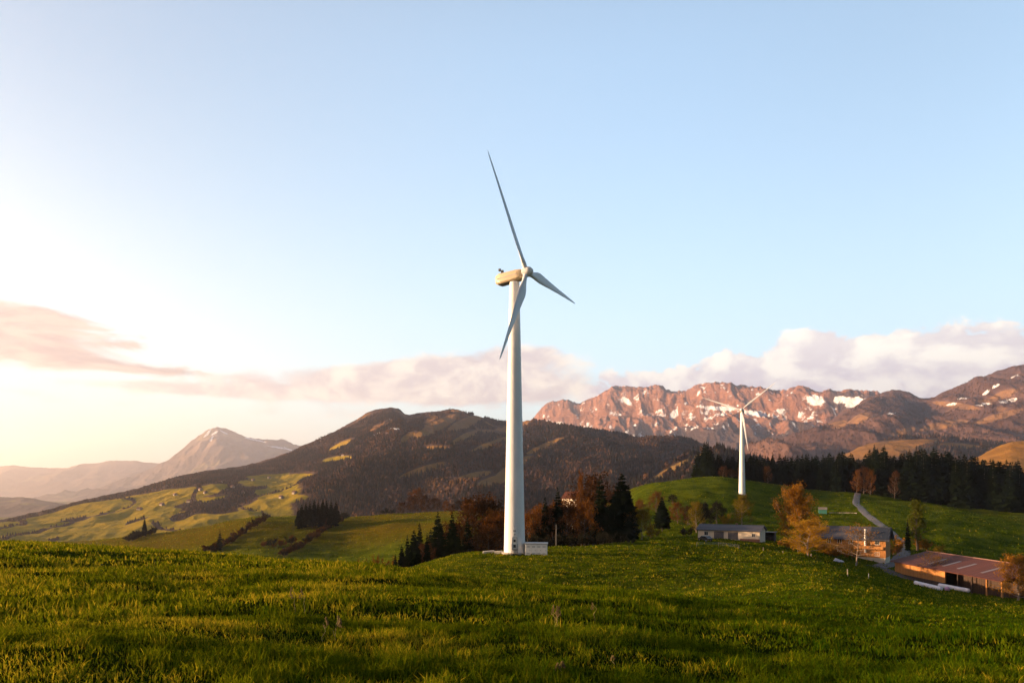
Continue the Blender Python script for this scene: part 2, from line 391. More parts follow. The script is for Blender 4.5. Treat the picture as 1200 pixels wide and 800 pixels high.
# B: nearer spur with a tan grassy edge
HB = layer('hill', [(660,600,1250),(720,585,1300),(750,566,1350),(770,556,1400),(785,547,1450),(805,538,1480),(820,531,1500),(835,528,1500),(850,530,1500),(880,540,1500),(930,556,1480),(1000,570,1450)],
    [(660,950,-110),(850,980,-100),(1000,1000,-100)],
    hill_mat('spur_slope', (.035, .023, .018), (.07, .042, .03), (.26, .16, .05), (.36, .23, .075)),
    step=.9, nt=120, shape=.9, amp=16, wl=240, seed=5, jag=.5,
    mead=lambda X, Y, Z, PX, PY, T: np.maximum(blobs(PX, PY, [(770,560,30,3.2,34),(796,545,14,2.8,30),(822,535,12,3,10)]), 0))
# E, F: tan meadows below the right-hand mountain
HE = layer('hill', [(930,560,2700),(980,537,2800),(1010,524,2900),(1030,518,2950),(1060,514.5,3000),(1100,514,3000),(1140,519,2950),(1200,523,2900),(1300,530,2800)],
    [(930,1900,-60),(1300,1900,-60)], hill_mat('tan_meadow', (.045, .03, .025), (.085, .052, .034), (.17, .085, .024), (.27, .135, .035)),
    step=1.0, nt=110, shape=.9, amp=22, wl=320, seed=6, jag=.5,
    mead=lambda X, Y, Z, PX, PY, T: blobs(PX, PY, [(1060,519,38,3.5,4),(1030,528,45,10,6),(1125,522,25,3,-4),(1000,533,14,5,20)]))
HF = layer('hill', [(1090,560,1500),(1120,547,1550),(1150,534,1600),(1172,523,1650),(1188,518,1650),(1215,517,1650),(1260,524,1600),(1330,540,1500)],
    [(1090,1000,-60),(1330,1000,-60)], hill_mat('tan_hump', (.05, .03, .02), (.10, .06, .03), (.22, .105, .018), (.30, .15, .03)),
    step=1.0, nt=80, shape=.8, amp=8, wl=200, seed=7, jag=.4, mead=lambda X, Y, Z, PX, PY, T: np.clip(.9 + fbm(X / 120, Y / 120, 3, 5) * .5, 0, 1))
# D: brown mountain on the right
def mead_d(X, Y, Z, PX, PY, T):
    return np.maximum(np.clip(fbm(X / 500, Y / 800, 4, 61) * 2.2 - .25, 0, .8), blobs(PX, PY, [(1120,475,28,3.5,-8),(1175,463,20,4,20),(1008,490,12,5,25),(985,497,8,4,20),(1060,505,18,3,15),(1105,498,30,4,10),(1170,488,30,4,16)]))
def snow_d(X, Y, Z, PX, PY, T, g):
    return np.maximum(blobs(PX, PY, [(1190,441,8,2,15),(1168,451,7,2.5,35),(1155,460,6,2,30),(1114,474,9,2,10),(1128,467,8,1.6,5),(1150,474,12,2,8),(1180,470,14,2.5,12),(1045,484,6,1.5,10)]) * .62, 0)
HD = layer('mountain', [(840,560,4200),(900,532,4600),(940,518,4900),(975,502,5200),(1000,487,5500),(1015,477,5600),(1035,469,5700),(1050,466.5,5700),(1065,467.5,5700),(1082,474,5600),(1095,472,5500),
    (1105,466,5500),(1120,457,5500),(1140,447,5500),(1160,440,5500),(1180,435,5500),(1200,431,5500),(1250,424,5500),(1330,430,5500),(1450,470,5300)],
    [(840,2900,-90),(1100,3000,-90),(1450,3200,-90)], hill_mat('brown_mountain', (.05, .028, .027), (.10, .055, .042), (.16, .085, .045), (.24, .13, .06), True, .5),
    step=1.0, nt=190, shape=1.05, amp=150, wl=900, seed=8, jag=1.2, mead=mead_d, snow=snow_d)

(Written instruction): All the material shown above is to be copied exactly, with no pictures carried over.

(Expected output):
Continue the Blender Python script for this scene: part 2, from line 391. More parts follow. The script is for Blender 4.5. Treat the picture as 1200 pixels wide and 800 pixels high.
# B: nearer spur with a tan grassy edge
HB = layer('hill', [(660,600,1250),(720,585,1300),(750,566,1350),(770,556,1400),(785,547,1450),(805,538,1480),(820,531,1500),(835,528,1500),(850,530,1500),(880,540,1500),(930,556,1480),(1000,570,1450)],
    [(660,950,-110),(850,980,-100),(1000,1000,-100)],
    hill_mat('spur_slope', (.035, .023, .018), (.07, .042, .03), (.26, .16, .05), (.36, .23, .075)),
    step=.9, nt=120, shape=.9, amp=16, wl=240, seed=5, jag=.5,
    mead=lambda X, Y, Z, PX, PY, T: np.maximum(blobs(PX, PY, [(770,560,30,3.2,34),(796,545,14,2.8,30),(822,535,12,3,10)]), 0))
# E, F: tan meadows below the right-hand mountain
HE = layer('hill', [(930,560,2700),(980,537,2800),(1010,524,2900),(1030,518,2950),(1060,514.5,3000),(1100,514,3000),(1140,519,2950),(1200,523,2900),(1300,530,2800)],
    [(930,1900,-60),(1300,1900,-60)], hill_mat('tan_meadow', (.045, .03, .025), (.085, .052, .034), (.17, .085, .024), (.27, .135, .035)),
    step=1.0, nt=110, shape=.9, amp=22, wl=320, seed=6, jag=.5,
    mead=lambda X, Y, Z, PX, PY, T: blobs(PX, PY, [(1060,519,38,3.5,4),(1030,528,45,10,6),(1125,522,25,3,-4),(1000,533,14,5,20)]))
HF = layer('hill', [(1090,560,1500),(1120,547,1550),(1150,534,1600),(1172,523,1650),(1188,518,1650),(1215,517,1650),(1260,524,1600),(1330,540,1500)],
    [(1090,1000,-60),(1330,1000,-60)], hill_mat('tan_hump', (.05, .03, .02), (.10, .06, .03), (.22, .105, .018), (.30, .15, .03)),
    step=1.0, nt=80, shape=.8, amp=8, wl=200, seed=7, jag=.4, mead=lambda X, Y, Z, PX, PY, T: np.clip(.9 + fbm(X / 120, Y / 120, 3, 5) * .5, 0, 1))
# D: brown mountain on the right
def mead_d(X, Y, Z, PX, PY, T):
    return np.maximum(np.clip(fbm(X / 500, Y / 800, 4, 61) * 2.2 - .25, 0, .8), blobs(PX, PY, [(1120,475,28,3.5,-8),(1175,463,20,4,20),(1008,490,12,5,25),(985,497,8,4,20),(1060,505,18,3,15),(1105,498,30,4,10),(1170,488,30,4,16)]))
def snow_d(X, Y, Z, PX, PY, T, g):
    return np.maximum(blobs(PX, PY, [(1190,441,8,2,15),(1168,451,7,2.5,35),(1155,460,6,2,30),(1114,474,9,2,10),(1128,467,8,1.6,5),(1150,474,12,2,8),(1180,470,14,2.5,12),(1045,484,6,1.5,10)]) * .62, 0)
HD = layer('mountain', [(840,560,4200),(900,532,4600),(940,518,4900),(975,502,5200),(1000,487,5500),(1015,477,5600),(1035,469,5700),(1050,466.5,5700),(1065,467.5,5700),(1082,474,5600),(1095,472,5500),
    (1105,466,5500),(1120,457,5500),(1140,447,5500),(1160,440,5500),(1180,435,5500),(1200,431,5500),(1250,424,5500),(1330,430,5500),(1450,470,5300)],
    [(840,2900,-90),(1100,3000,-90),(1450,3200,-90)], hill_mat('brown_mountain', (.05, .028, .027), (.10, .055, .042), (.16, .085, .045), (.24, .13, .06), True, .5),
    step=1.0, nt=190, shape=1.05, amp=150, wl=900, seed=8, jag=1.2, mead=mead_d, snow=snow_d)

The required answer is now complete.